*YOUR GOAL:* Transcribe the listing verbatim. Do not carry over any pictures.
--- begin COLLECTED DATA ---
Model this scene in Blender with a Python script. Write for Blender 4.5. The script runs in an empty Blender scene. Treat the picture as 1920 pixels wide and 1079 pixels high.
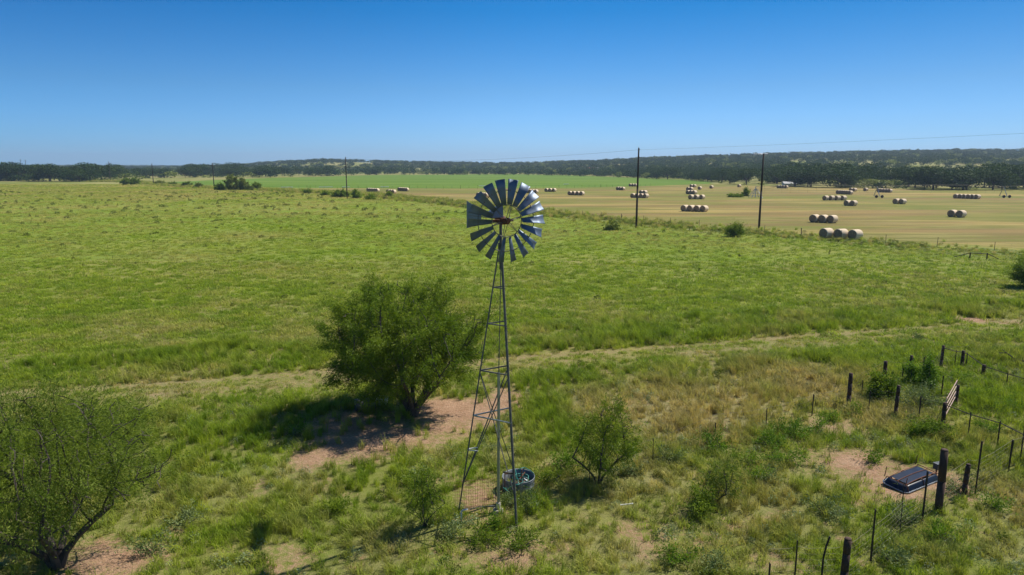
import bpy, math, random
import numpy as np
from math import radians, sin, cos, tan, atan, atan2, pi
from mathutils import Vector
random.seed(7); R = np.random.default_rng(11)
S = bpy.context.scene; COL = S.collection
# ---------------- camera, sky, sun, exposure ----------------
F=1281.0; CX=960.0; CY=539.5; PIT=radians(10.07); H=10.95
cam=bpy.data.cameras.new('camera'); co=bpy.data.objects.new('camera',cam); COL.objects.link(co)
co.location=(0,0,H); co.rotation_euler=(pi/2-PIT,0,0); cam.sensor_width=36; cam.lens=F/1920*36
cam.clip_start=.1; cam.clip_end=60000; S.camera=co
SUN_EL=radians(52); SUN_AZ=radians(61)
W=bpy.data.worlds.new('World'); S.world=W; W.use_nodes=True
nt=W.node_tree; bg=nt.nodes['Background']
sky=nt.nodes.new('ShaderNodeTexSky'); sky.sky_type='NISHITA'; sky.sun_disc=False
sky.sun_elevation=SUN_EL; sky.sun_rotation=SUN_AZ; sky.air_density=1.0; sky.dust_density=.35; sky.ozone_density=2.2; sky.altitude=300
hs=nt.nodes.new('ShaderNodeHueSaturation'); hs.inputs['Hue'].default_value=.492; hs.inputs['Saturation'].default_value=1.12; hs.inputs['Value'].default_value=1.0
nt.links.new(sky.outputs[0],hs.inputs['Color'])
tc=nt.nodes.new('ShaderNodeTexCoord'); sx=nt.nodes.new('ShaderNodeSeparateXYZ'); nt.links.new(tc.outputs['Generated'],sx.inputs[0])
rp=nt.nodes.new('ShaderNodeValToRGB'); nt.links.new(sx.outputs[2],rp.inputs[0]); K=2.0
for i,(p,c) in enumerate([(0,(.60,1.10,2.0)),(.024,(.49,.92,1.70)),(.105,(.36,.73,1.20)),(.21,(.02,.55,1.02)),(.55,(.34,.60,.88))]):
    e=rp.color_ramp.elements[i] if i<2 else rp.color_ramp.elements.new(p); e.position=p; e.color=(c[0]/K,c[1]/K,c[2]/K,1)
rp2=nt.nodes.new('ShaderNodeMapRange'); rp2.inputs['From Min'].default_value=-.62; rp2.inputs['From Max'].default_value=-.05; nt.links.new(sx.outputs[0],rp2.inputs['Value'])
mx=nt.nodes.new('ShaderNodeMix'); mx.data_type='RGBA'; mx.inputs[6].default_value=(.66,.84,.90,1); mx.inputs[7].default_value=(1,1,1,1); nt.links.new(rp2.outputs[0],mx.inputs[0])
rp3=nt.nodes.new('ShaderNodeMapRange'); rp3.inputs['From Min'].default_value=.05; rp3.inputs['From Max'].default_value=.62; rp3.inputs['To Min'].default_value=1; rp3.inputs['To Max'].default_value=.78; nt.links.new(sx.outputs[0],rp3.inputs['Value'])
v4=nt.nodes.new('ShaderNodeVectorMath'); v4.operation='SCALE'; nt.links.new(mx.outputs[2],v4.inputs[0]); nt.links.new(rp3.outputs[0],v4.inputs['Scale'])
vm=nt.nodes.new('ShaderNodeVectorMath'); vm.operation='MULTIPLY'; nt.links.new(hs.outputs[0],vm.inputs[0]); nt.links.new(rp.outputs[0],vm.inputs[1])
v2=nt.nodes.new('ShaderNodeVectorMath'); v2.operation='MULTIPLY'; nt.links.new(vm.outputs[0],v2.inputs[0]); nt.links.new(v4.outputs[0],v2.inputs[1])
v3=nt.nodes.new('ShaderNodeVectorMath'); v3.operation='SCALE'; v3.inputs['Scale'].default_value=K; nt.links.new(v2.outputs[0],v3.inputs[0]); nt.links.new(v3.outputs[0],bg.inputs['Color'])
bg.inputs['Strength'].default_value=.083
sl=bpy.data.lights.new('sun','SUN'); sl.energy=4.7; sl.angle=radians(.53); sl.color=(1,.95,.86)
so=bpy.data.objects.new('sun',sl); COL.objects.link(so)
sd=Vector((sin(SUN_AZ)*cos(SUN_EL),cos(SUN_AZ)*cos(SUN_EL),sin(SUN_EL)))
so.rotation_euler=sd.to_track_quat('Z','Y').to_euler(); so.location=(40,20,60)
S.view_settings.view_transform='Standard'; S.view_settings.look='None'; S.view_settings.exposure=0.36; S.view_settings.gamma=1
S.cycles.max_bounces=6; S.cycles.transparent_max_bounces=8
# ---------------- photo measurements -> metres ----------------
def gd(u,v):
    a=PIT+atan((v-CY)/F); y=H/tan(a); return ((u-CX)/F*(y*cos(PIT)+H*sin(PIT)), y)
def hz(y,v): return H-y*tan(PIT+atan((v-CY)/F))
def xat(u,y,z=0): return (u-CX)/F*(y*cos(PIT)+(H-z)*sin(PIT))
# ---------------- noise ----------------
def vn(x,y,s,seed=0):
    x=np.asarray(x,float)/s+seed*17.13; y=np.asarray(y,float)/s+seed*9.71
    xi=np.floor(x); yi=np.floor(y); fx=x-xi; fy=y-yi; fx=fx*fx*(3-2*fx); fy=fy*fy*(3-2*fy)
    def h(a,b): t=np.sin(a*127.1+b*311.7+seed*74.7)*43758.5453; return t-np.floor(t)
    return (h(xi,yi)*(1-fx)+h(xi+1,yi)*fx)*(1-fy)+(h(xi,yi+1)*(1-fx)+h(xi+1,yi+1)*fx)*fy
def fbm(x,y,s,seed=0): return (vn(x,y,s,seed)*.5+vn(x,y,s/2.1,seed+1)*.3+vn(x,y,s/4.3,seed+2)*.2)
def sst(t): t=np.clip(t,0,1); return t*t*(3-2*t)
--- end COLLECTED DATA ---
*ANSWER TO THIS PROBLEM:*
Model this scene in Blender with a Python script. Write for Blender 4.5. The script runs in an empty Blender scene. Treat the picture as 1920 pixels wide and 1079 pixels high.
import bpy, math, random
import numpy as np
from math import radians, sin, cos, tan, atan, atan2, pi
from mathutils import Vector
random.seed(7); R = np.random.default_rng(11)
S = bpy.context.scene; COL = S.collection
# ---------------- camera, sky, sun, exposure ----------------
F=1281.0; CX=960.0; CY=539.5; PIT=radians(10.07); H=10.95
cam=bpy.data.cameras.new('camera'); co=bpy.data.objects.new('camera',cam); COL.objects.link(co)
co.location=(0,0,H); co.rotation_euler=(pi/2-PIT,0,0); cam.sensor_width=36; cam.lens=F/1920*36
cam.clip_start=.1; cam.clip_end=60000; S.camera=co
SUN_EL=radians(52); SUN_AZ=radians(61)
W=bpy.data.worlds.new('World'); S.world=W; W.use_nodes=True
nt=W.node_tree; bg=nt.nodes['Background']
sky=nt.nodes.new('ShaderNodeTexSky'); sky.sky_type='NISHITA'; sky.sun_disc=False
sky.sun_elevation=SUN_EL; sky.sun_rotation=SUN_AZ; sky.air_density=1.0; sky.dust_density=.35; sky.ozone_density=2.2; sky.altitude=300
hs=nt.nodes.new('ShaderNodeHueSaturation'); hs.inputs['Hue'].default_value=.492; hs.inputs['Saturation'].default_value=1.12; hs.inputs['Value'].default_value=1.0
nt.links.new(sky.outputs[0],hs.inputs['Color'])
tc=nt.nodes.new('ShaderNodeTexCoord'); sx=nt.nodes.new('ShaderNodeSeparateXYZ'); nt.links.new(tc.outputs['Generated'],sx.inputs[0])
rp=nt.nodes.new('ShaderNodeValToRGB'); nt.links.new(sx.outputs[2],rp.inputs[0]); K=2.0
for i,(p,c) in enumerate([(0,(.60,1.10,2.0)),(.024,(.49,.92,1.70)),(.105,(.36,.73,1.20)),(.21,(.02,.55,1.02)),(.55,(.34,.60,.88))]):
    e=rp.color_ramp.elements[i] if i<2 else rp.color_ramp.elements.new(p); e.position=p; e.color=(c[0]/K,c[1]/K,c[2]/K,1)
rp2=nt.nodes.new('ShaderNodeMapRange'); rp2.inputs['From Min'].default_value=-.62; rp2.inputs['From Max'].default_value=-.05; nt.links.new(sx.outputs[0],rp2.inputs['Value'])
mx=nt.nodes.new('ShaderNodeMix'); mx.data_type='RGBA'; mx.inputs[6].default_value=(.66,.84,.90,1); mx.inputs[7].default_value=(1,1,1,1); nt.links.new(rp2.outputs[0],mx.inputs[0])
rp3=nt.nodes.new('ShaderNodeMapRange'); rp3.inputs['From Min'].default_value=.05; rp3.inputs['From Max'].default_value=.62; rp3.inputs['To Min'].default_value=1; rp3.inputs['To Max'].default_value=.78; nt.links.new(sx.outputs[0],rp3.inputs['Value'])
v4=nt.nodes.new('ShaderNodeVectorMath'); v4.operation='SCALE'; nt.links.new(mx.outputs[2],v4.inputs[0]); nt.links.new(rp3.outputs[0],v4.inputs['Scale'])
vm=nt.nodes.new('ShaderNodeVectorMath'); vm.operation='MULTIPLY'; nt.links.new(hs.outputs[0],vm.inputs[0]); nt.links.new(rp.outputs[0],vm.inputs[1])
v2=nt.nodes.new('ShaderNodeVectorMath'); v2.operation='MULTIPLY'; nt.links.new(vm.outputs[0],v2.inputs[0]); nt.links.new(v4.outputs[0],v2.inputs[1])
v3=nt.nodes.new('ShaderNodeVectorMath'); v3.operation='SCALE'; v3.inputs['Scale'].default_value=K; nt.links.new(v2.outputs[0],v3.inputs[0]); nt.links.new(v3.outputs[0],bg.inputs['Color'])
bg.inputs['Strength'].default_value=.083
sl=bpy.data.lights.new('sun','SUN'); sl.energy=4.7; sl.angle=radians(.53); sl.color=(1,.95,.86)
so=bpy.data.objects.new('sun',sl); COL.objects.link(so)
sd=Vector((sin(SUN_AZ)*cos(SUN_EL),cos(SUN_AZ)*cos(SUN_EL),sin(SUN_EL)))
so.rotation_euler=sd.to_track_quat('Z','Y').to_euler(); so.location=(40,20,60)
S.view_settings.view_transform='Standard'; S.view_settings.look='None'; S.view_settings.exposure=0.36; S.view_settings.gamma=1
S.cycles.max_bounces=6; S.cycles.transparent_max_bounces=8
# ---------------- photo measurements -> metres ----------------
def gd(u,v):
    a=PIT+atan((v-CY)/F); y=H/tan(a); return ((u-CX)/F*(y*cos(PIT)+H*sin(PIT)), y)
def hz(y,v): return H-y*tan(PIT+atan((v-CY)/F))
def xat(u,y,z=0): return (u-CX)/F*(y*cos(PIT)+(H-z)*sin(PIT))
# ---------------- noise ----------------
def vn(x,y,s,seed=0):
    x=np.asarray(x,float)/s+seed*17.13; y=np.asarray(y,float)/s+seed*9.71
    xi=np.floor(x); yi=np.floor(y); fx=x-xi; fy=y-yi; fx=fx*fx*(3-2*fx); fy=fy*fy*(3-2*fy)
    def h(a,b): t=np.sin(a*127.1+b*311.7+seed*74.7)*43758.5453; return t-np.floor(t)
    return (h(xi,yi)*(1-fx)+h(xi+1,yi)*fx)*(1-fy)+(h(xi,yi+1)*(1-fx)+h(xi+1,yi+1)*fx)*fy
def fbm(x,y,s,seed=0): return (vn(x,y,s,seed)*.5+vn(x,y,s/2.1,seed+1)*.3+vn(x,y,s/4.3,seed+2)*.2)
def sst(t): t=np.clip(t,0,1); return t*t*(3-2*t)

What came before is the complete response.